WHAT TO WORK ON | Each line of the listing must be transcribed exactly, except for the images, which should be excluded.

========================

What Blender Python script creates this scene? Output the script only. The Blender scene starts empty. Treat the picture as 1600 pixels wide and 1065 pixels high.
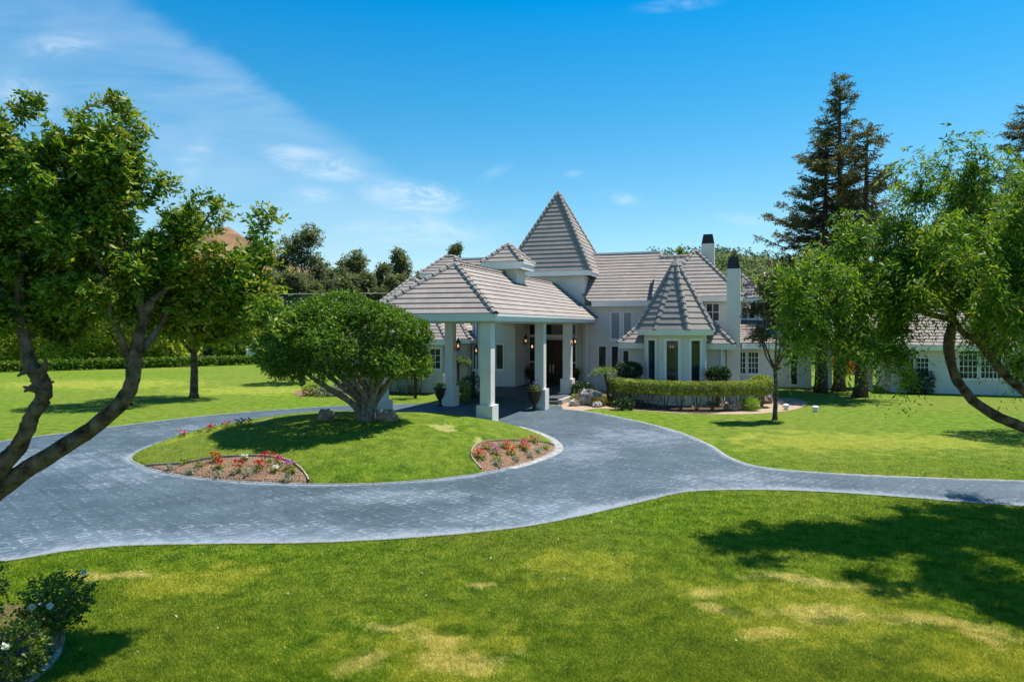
import bpy, math, random
import numpy as np
from mathutils import Vector, Matrix
from mathutils.geometry import tessellate_polygon
random.seed(7); RG = np.random.default_rng(11)
R = math.radians
SC = bpy.context.scene; COL = SC.collection
# ------------------------------------------------------------------ camera
H = 4.4; F = 1066.7; HZ = 508.0
cd = bpy.data.cameras.new('camera'); cam = bpy.data.objects.new('camera', cd); COL.objects.link(cam)
cam.location = (0, 0, H); cam.rotation_euler = (R(90), 0, 0)
cd.lens = 24; cd.sensor_width = 36; cd.shift_y = -24.5/1600; cd.clip_end = 5000; cd.clip_start = .1
SC.camera = cam
SC.view_settings.view_transform = 'Standard'; SC.view_settings.look = 'None'
SC.view_settings.exposure = 0.66; SC.view_settings.gamma = 1
# ------------------------------------------------------------------ sun
SUN = Vector((.37, .23, 1)).normalized()          # towards the sun
EL = math.asin(SUN.z); AZ = math.atan2(SUN.x, SUN.y)
sl = bpy.data.lights.new('sun', 'SUN'); so = bpy.data.objects.new('sun', sl); COL.objects.link(so)
sl.energy = 5.0; sl.angle = R(.53); sl.color = (1, .95, .87)
so.rotation_euler = SUN.to_track_quat('Z', 'Y').to_euler(); so.location = (0, 0, 60)
# ------------------------------------------------------------------ node helpers
class NT:
    def __init__(s, nt): s.nt = nt
    def n(s, typ, ins=None, **props):
        nd = s.nt.nodes.new(typ)
        for k, v in props.items(): setattr(nd, k, v)
        for k, v in (ins or {}).items():
            sock = nd.inputs[k]
            if isinstance(v, bpy.types.NodeSocket): s.nt.links.new(v, sock)
            elif v is not None: sock.default_value = v
        return nd
    def math(s, op, a, b=None, clamp=False):
        nd = s.nt.nodes.new('ShaderNodeMath'); nd.operation = op; nd.use_clamp = clamp
        for i, v in enumerate((a, b)):
            if v is None: continue
            if isinstance(v, bpy.types.NodeSocket): s.nt.links.new(v, nd.inputs[i])
            else: nd.inputs[i].default_value = v
        return nd.outputs[0]
    def noise(s, vec, scale, detail=3, rough=.55, dist=0):
        nd = s.n('ShaderNodeTexNoise', {'Vector': vec, 'Scale': scale, 'Detail': detail, 'Roughness': rough, 'Distortion': dist})
        return nd.outputs[0]
    def ramp(s, fac, stops, interp='LINEAR'):
        nd = s.nt.nodes.new('ShaderNodeValToRGB'); nd.color_ramp.interpolation = interp
        e = nd.color_ramp.elements
        while len(e) < len(stops): e.new(.5)
        for el, (p, c) in zip(e, stops):
            el.position = p; el.color = (*c, 1) if len(c) == 3 else c
        s.nt.links.new(fac, nd.inputs[0]); return nd.outputs[0]
    def mix(s, fac, a, b, blend='MIX'):
        nd = s.nt.nodes.new('ShaderNodeMix'); nd.data_type = 'RGBA'; nd.blend_type = blend
        for i, v in ((0, fac), (6, a), (7, b)):
            if isinstance(v, bpy.types.NodeSocket): s.nt.links.new(v, nd.inputs[i])
            else: nd.inputs[i].default_value = v if i == 0 or len(v) == 4 else (*v, 1)
        return nd.outputs[2]
    def blob(s, vec, cx, cy, sx, sy, rot=0, inner=0.0):
        """soft elliptical mask round (cx,cy), 1 in the middle, 0 at the rim"""
        m = s.n('ShaderNodeMapping', {'Vector': vec, 'Location': (cx, cy, 0), 'Rotation': (0, 0, rot), 'Scale': (sx, sy, 1e6)}, vector_type='TEXTURE')
        L = s.n('ShaderNodeVectorMath', {0: m.outputs[0]}, operation='LENGTH')
        r = s.n('ShaderNodeMapRange', {0: L.outputs['Value'], 1: inner, 2: 1.0, 3: 1.0, 4: 0.0}, interpolation_type='SMOOTHSTEP')
        return r.outputs[0]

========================

COMPLETE RESPONSE |
What Blender Python script creates this scene? Output the script only. The Blender scene starts empty. Treat the picture as 1600 pixels wide and 1065 pixels high.
import bpy, math, random
import numpy as np
from mathutils import Vector, Matrix
from mathutils.geometry import tessellate_polygon
random.seed(7); RG = np.random.default_rng(11)
R = math.radians
SC = bpy.context.scene; COL = SC.collection
# ------------------------------------------------------------------ camera
H = 4.4; F = 1066.7; HZ = 508.0
cd = bpy.data.cameras.new('camera'); cam = bpy.data.objects.new('camera', cd); COL.objects.link(cam)
cam.location = (0, 0, H); cam.rotation_euler = (R(90), 0, 0)
cd.lens = 24; cd.sensor_width = 36; cd.shift_y = -24.5/1600; cd.clip_end = 5000; cd.clip_start = .1
SC.camera = cam
SC.view_settings.view_transform = 'Standard'; SC.view_settings.look = 'None'
SC.view_settings.exposure = 0.66; SC.view_settings.gamma = 1
# ------------------------------------------------------------------ sun
SUN = Vector((.37, .23, 1)).normalized()          # towards the sun
EL = math.asin(SUN.z); AZ = math.atan2(SUN.x, SUN.y)
sl = bpy.data.lights.new('sun', 'SUN'); so = bpy.data.objects.new('sun', sl); COL.objects.link(so)
sl.energy = 5.0; sl.angle = R(.53); sl.color = (1, .95, .87)
so.rotation_euler = SUN.to_track_quat('Z', 'Y').to_euler(); so.location = (0, 0, 60)
# ------------------------------------------------------------------ node helpers
class NT:
    def __init__(s, nt): s.nt = nt
    def n(s, typ, ins=None, **props):
        nd = s.nt.nodes.new(typ)
        for k, v in props.items(): setattr(nd, k, v)
        for k, v in (ins or {}).items():
            sock = nd.inputs[k]
            if isinstance(v, bpy.types.NodeSocket): s.nt.links.new(v, sock)
            elif v is not None: sock.default_value = v
        return nd
    def math(s, op, a, b=None, clamp=False):
        nd = s.nt.nodes.new('ShaderNodeMath'); nd.operation = op; nd.use_clamp = clamp
        for i, v in enumerate((a, b)):
            if v is None: continue
            if isinstance(v, bpy.types.NodeSocket): s.nt.links.new(v, nd.inputs[i])
            else: nd.inputs[i].default_value = v
        return nd.outputs[0]
    def noise(s, vec, scale, detail=3, rough=.55, dist=0):
        nd = s.n('ShaderNodeTexNoise', {'Vector': vec, 'Scale': scale, 'Detail': detail, 'Roughness': rough, 'Distortion': dist})
        return nd.outputs[0]
    def ramp(s, fac, stops, interp='LINEAR'):
        nd = s.nt.nodes.new('ShaderNodeValToRGB'); nd.color_ramp.interpolation = interp
        e = nd.color_ramp.elements
        while len(e) < len(stops): e.new(.5)
        for el, (p, c) in zip(e, stops):
            el.position = p; el.color = (*c, 1) if len(c) == 3 else c
        s.nt.links.new(fac, nd.inputs[0]); return nd.outputs[0]
    def mix(s, fac, a, b, blend='MIX'):
        nd = s.nt.nodes.new('ShaderNodeMix'); nd.data_type = 'RGBA'; nd.blend_type = blend
        for i, v in ((0, fac), (6, a), (7, b)):
            if isinstance(v, bpy.types.NodeSocket): s.nt.links.new(v, nd.inputs[i])
            else: nd.inputs[i].default_value = v if i == 0 or len(v) == 4 else (*v, 1)
        return nd.outputs[2]
    def blob(s, vec, cx, cy, sx, sy, rot=0, inner=0.0):
        """soft elliptical mask round (cx,cy), 1 in the middle, 0 at the rim"""
        m = s.n('ShaderNodeMapping', {'Vector': vec, 'Location': (cx, cy, 0), 'Rotation': (0, 0, rot), 'Scale': (sx, sy, 1e6)}, vector_type='TEXTURE')
        L = s.n('ShaderNodeVectorMath', {0: m.outputs[0]}, operation='LENGTH')
        r = s.n('ShaderNodeMapRange', {0: L.outputs['Value'], 1: inner, 2: 1.0, 3: 1.0, 4: 0.0}, interpolation_type='SMOOTHSTEP')
        return r.outputs[0]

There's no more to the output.